Escalating violence "creates an untenable situation for the Haitian people, and we all know that urgent action is needed on both the political and security tracks," Blinken said.

"All of us know that only the Haitian people can, and only the Haitian people should, determine their own future -- not anyone else," Blinken said.

But he said the United States and its partners "can help restore foundational security" and address "the tremendous suffering" in Haiti.

Blinken said Washington supported the CARICOM plan for a "broad-based, inclusive, independent, presidential college" that would work to restore security and move to elections.

Henry has been in power without elections since the 2021 assassination of president Jovenel Moise, who himself had put off a vote, with the situation worsening despite international statements of concern.

President Joe Biden -- who ended the US war in Afghanistan -- has ruled out sending troops to Haiti, which the United States occupied for nearly two decades a century ago and where it has intervened since.
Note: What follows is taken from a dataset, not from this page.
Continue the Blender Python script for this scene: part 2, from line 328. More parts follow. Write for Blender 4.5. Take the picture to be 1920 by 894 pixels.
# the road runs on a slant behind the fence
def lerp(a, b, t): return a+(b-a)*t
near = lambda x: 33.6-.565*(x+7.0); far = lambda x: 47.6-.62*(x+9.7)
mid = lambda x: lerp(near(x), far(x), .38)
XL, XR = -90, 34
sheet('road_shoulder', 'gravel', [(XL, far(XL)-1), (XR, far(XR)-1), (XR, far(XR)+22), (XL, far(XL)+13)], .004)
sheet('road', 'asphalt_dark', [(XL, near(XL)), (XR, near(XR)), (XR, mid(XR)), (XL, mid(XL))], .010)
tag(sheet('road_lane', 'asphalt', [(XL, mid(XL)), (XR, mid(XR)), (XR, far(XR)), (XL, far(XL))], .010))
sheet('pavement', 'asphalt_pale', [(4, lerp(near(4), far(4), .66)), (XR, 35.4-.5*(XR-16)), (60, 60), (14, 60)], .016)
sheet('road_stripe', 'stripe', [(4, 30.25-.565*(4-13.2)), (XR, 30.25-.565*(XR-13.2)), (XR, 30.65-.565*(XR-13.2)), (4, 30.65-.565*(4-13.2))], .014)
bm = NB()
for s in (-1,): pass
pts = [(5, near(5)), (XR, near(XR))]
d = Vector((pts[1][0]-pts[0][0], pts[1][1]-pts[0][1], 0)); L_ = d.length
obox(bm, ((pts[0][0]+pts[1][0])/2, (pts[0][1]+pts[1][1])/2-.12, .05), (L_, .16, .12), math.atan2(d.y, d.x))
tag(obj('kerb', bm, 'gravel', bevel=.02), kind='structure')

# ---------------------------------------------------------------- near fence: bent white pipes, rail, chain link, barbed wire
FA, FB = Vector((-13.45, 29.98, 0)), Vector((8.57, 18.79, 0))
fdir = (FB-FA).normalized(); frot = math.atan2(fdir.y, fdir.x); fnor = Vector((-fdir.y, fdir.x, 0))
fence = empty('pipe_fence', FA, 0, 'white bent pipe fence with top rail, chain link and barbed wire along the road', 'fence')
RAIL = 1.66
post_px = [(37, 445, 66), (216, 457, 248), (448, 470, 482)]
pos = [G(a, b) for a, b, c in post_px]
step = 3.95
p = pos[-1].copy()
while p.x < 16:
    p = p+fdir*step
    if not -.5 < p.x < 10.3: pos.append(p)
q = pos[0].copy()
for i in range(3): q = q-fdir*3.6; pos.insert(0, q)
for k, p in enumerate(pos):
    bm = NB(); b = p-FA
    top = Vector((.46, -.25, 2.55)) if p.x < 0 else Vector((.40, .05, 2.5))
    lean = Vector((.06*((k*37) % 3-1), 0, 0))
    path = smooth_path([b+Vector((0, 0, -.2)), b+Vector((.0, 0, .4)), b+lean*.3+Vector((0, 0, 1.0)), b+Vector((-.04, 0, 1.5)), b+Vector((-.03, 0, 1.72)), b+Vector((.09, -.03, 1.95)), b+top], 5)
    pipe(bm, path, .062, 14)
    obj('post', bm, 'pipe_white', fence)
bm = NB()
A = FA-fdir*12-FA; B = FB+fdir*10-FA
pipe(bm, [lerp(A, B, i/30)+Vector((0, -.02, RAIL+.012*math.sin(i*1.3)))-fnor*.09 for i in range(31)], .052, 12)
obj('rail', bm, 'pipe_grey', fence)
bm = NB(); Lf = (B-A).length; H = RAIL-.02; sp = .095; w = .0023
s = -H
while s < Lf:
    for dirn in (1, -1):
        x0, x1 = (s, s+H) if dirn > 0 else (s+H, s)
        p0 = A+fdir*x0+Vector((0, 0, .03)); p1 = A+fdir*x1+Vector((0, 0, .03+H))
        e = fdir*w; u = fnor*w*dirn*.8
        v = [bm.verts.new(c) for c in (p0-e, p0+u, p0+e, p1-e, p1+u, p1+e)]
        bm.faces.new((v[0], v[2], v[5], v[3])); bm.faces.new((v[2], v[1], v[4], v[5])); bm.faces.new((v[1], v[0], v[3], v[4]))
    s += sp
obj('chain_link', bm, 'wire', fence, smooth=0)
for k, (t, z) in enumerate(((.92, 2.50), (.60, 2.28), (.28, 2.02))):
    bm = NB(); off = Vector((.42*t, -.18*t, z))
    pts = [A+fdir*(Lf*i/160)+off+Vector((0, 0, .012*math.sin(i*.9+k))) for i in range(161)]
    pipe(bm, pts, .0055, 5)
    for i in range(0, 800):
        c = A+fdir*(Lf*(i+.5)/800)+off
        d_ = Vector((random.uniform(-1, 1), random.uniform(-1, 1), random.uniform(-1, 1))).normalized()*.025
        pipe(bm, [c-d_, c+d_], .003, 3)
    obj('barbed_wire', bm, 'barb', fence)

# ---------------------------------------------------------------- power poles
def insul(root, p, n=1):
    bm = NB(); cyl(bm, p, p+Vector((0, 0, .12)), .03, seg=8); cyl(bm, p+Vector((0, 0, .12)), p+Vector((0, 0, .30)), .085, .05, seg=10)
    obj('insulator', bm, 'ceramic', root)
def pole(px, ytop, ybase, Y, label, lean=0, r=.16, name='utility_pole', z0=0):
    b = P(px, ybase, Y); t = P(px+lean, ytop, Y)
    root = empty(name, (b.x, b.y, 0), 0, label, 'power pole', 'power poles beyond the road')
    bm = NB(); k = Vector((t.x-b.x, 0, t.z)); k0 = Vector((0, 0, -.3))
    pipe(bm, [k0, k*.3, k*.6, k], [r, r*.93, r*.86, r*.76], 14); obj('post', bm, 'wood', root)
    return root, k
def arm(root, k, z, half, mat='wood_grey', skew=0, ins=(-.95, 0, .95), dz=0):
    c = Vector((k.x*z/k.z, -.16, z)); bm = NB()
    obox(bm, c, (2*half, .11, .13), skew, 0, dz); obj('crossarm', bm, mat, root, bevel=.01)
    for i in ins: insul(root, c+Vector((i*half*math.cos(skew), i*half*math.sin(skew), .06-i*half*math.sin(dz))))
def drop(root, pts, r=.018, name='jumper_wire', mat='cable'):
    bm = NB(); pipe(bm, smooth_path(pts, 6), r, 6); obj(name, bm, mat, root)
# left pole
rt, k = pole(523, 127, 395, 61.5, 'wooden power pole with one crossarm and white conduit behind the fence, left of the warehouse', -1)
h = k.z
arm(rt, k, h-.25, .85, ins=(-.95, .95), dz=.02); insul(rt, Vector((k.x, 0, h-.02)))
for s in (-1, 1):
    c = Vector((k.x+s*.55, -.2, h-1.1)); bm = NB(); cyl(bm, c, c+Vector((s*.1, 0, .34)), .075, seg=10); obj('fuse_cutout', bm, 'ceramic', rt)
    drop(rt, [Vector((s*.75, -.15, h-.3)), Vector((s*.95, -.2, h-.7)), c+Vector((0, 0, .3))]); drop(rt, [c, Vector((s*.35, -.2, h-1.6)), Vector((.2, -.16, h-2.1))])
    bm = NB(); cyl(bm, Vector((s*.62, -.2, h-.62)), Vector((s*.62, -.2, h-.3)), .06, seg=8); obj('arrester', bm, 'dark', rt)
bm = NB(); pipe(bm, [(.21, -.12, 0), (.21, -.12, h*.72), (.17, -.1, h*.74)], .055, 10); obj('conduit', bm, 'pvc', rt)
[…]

Eyes initially turned to Canada, but it also decided a Haiti mission was too dangerous with success uncertain.

Canada, however, has offered $91 million for Haiti, and Prime Minister Justin Trudeau promised continued support as he addressed the Kingston summit remotely.

- Mission gathers steam -

Kenya stepped forward but was set back by a domestic court ruling against the deployment to Haiti.

The Kenyan deployment plan has again picked up steam after Henry visited Nairobi and agreed on a "reciprocal" exchange of forces between the two countries.

Henry was blocked from returning to Haiti by the intensifying violence. He is stranded in the US territory of Puerto Rico, with no outside power interested in helping him return.

The UN Security Council reiterated its support Monday for the international mission, while calling in a statement for all Haitian stakeholders to "engage constructively in meaningful negotiations" toward fresh elections.

With the situation deteriorating, the European Union said Monday that all of its diplomatic personnel had been evacuated from Haiti, a day after the United States announced it had airlifted non-essential US staff from its embassy.

The well-armed gangs recently have attacked key infrastructure, including two prisons, allowing most of the 3,800 inmates to escape.